With the subgrant, KSBA will deploy a statewide training cadre to provide in-district training to 60 school boards at no cost to them, except for the trainer’s travel expenses. Other boards would be able to take advantage of the training during presentations at KSBA conferences and regional meetings this year and next year.
An overview of the new superintendent evaluation system in development is already being presented at this year’s Fall Regional Meetings, which began in September.
Success is showing up
All the elementary and middle schools that won this year’s High Attendance Day competition Sept. 18 scored a perfect 100 percent attendance. The competition is sponsored by the Kentucky Directors of Pupil Personnel. Research has shown attendance is one of the strongest predictors of academic success. Winning schools will receive $500.

In the small schools category, the winners were: Blackberry Elementary in Pike County, East Bernstadt (Independent) Middle School and Paintsville (Independent) High School, at 99.87 percent.

In the large schools category, the winners were: Providence Elementary in Clark County, Belfry Middle School in Pike County and Central High School in Jefferson County, at 99.22 percent.
New director, familiar face
KSBA Senior Policy Consultant Katrina Kinman is being promoted to lead the association’s Policy/Procedures and eMeeting Services. Kinman, who has been with the policy unit since 2008, will take over from retiring longtime Director Dara Bass on Jan. 1, 2014. Kinman has been the policy consultant for a 47-district area in mainly western Kentucky, and said she is “delighted and honored” to be selected as director.

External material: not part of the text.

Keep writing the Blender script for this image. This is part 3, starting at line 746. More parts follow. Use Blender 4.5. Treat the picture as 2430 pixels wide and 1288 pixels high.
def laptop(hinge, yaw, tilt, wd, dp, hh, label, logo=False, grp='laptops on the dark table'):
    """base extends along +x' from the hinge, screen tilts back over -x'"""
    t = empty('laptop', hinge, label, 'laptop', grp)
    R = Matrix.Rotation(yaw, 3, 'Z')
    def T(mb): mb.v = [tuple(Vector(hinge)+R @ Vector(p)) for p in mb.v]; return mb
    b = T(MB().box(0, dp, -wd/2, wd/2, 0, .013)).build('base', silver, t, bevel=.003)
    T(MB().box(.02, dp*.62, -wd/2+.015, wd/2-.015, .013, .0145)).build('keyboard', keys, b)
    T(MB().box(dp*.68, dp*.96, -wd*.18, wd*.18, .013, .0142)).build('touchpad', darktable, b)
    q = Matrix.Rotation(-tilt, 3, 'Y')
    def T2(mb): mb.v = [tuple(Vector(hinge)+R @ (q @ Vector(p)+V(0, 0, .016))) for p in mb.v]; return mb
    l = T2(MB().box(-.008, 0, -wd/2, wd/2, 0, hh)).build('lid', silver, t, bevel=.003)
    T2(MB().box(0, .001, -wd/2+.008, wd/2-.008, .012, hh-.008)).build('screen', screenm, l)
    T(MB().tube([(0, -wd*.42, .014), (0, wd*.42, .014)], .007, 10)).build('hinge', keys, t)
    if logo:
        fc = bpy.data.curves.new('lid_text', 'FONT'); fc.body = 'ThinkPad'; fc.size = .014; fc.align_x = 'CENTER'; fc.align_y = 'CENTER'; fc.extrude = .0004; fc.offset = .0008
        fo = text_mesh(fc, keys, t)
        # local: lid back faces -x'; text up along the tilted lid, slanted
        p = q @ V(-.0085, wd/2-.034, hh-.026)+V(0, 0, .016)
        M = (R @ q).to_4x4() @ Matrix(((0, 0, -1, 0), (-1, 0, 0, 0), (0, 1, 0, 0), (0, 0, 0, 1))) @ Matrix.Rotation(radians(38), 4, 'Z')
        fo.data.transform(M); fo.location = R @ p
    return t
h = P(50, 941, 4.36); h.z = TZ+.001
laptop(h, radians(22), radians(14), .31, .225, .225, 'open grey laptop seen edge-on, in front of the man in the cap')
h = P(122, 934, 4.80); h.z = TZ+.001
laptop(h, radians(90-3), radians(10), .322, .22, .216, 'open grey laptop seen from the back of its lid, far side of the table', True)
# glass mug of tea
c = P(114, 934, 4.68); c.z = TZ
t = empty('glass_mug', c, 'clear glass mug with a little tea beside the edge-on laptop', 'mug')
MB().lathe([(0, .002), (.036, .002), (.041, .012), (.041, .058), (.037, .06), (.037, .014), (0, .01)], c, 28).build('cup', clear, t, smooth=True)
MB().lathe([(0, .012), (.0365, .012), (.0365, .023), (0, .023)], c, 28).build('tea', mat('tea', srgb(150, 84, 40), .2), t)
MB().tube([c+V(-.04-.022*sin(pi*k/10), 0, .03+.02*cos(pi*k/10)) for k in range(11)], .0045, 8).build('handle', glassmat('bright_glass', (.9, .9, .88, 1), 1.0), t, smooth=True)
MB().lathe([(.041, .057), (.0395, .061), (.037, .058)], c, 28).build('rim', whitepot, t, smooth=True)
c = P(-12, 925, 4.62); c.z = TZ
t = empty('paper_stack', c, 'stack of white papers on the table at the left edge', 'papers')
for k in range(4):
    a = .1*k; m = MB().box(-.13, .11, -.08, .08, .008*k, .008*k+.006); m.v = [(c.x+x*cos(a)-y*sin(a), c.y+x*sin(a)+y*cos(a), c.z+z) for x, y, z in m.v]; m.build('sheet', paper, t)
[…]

“Dara Bass has built a solid foundation for our policy team and set the bar for quality service at a high level,” she said. “As we make this transition over the next few months, we will continue to provide quality customer service to our district subscribers as we have done under Dara’s leadership.”

Kinman’s work history also has given her experience at the school district level.  She worked for nine years in the Franklin County Schools, six of them as administrative assistant to the superintendent and school board secretary. Kinman, a Franklin County High School graduate, holds a bachelor’s degree and a master’s degree in educational leadership, both from the University of Kentucky.

In addition to being a senior policy consultant, Kinman has been program manager for KSBA’s paperless meeting service, eMeeting. Since 2008, that service has grown from 38 to 69 school district subscribers and has expanded with the creation of eMeeting for school councils. In addition to handling eMeeting, policy and procedures and online manuals, the department creates customized employee, substitute teacher and coaches’ handbooks.

New on board
Three new regional chairpersons have taken their seats on KSBA’s Board of Directors following elections at the Fall Regional Meetings in their area.

Owsley County school board member Scotty Combs represents the Upper Kentucky River Region on the KSBA Board of Directors. Combs is a family nurse practitioner who holds an associate degree from Lee College, a bachelor’s degree in nursing from Eastern Kentucky University and a master’s degree in nursing from Eastern Kentucky University. He is an alumnus of Owsley County Schools and has been a school board member since 2010. Combs is a member of Breathitt Lodge 649 F&AM.

A KSBA Kids First honoree for advocacy in public education is the new chairperson of the Central Region on the association’s board of directors. James Sargent, chairman of the Anderson County school board since 2009, is a service technician for AT&T. Sargent sits on the board of directors and is treasurer for CASA (Court-Appointed Special Advocates) Franklin-Anderson counties. He is a Frankfort High School graduate and attended Bluegrass Community and Technical College.

Bill Robertson, vice chairman of the Fulton Independent school board, represents the First Region on the KSBA board. Robertson has served his local board a total of nine years in two separate stints. He is a retired industrial arts teacher and painting contractor. Robertson is a former local chamber of commerce and Rotary Club president, Fulton city commissioner and mayor pro tem, and has been honored for his service to the Boy Scouts of America. He is a graduate of Central City High School and holds a bachelor’s degree from Murray State University.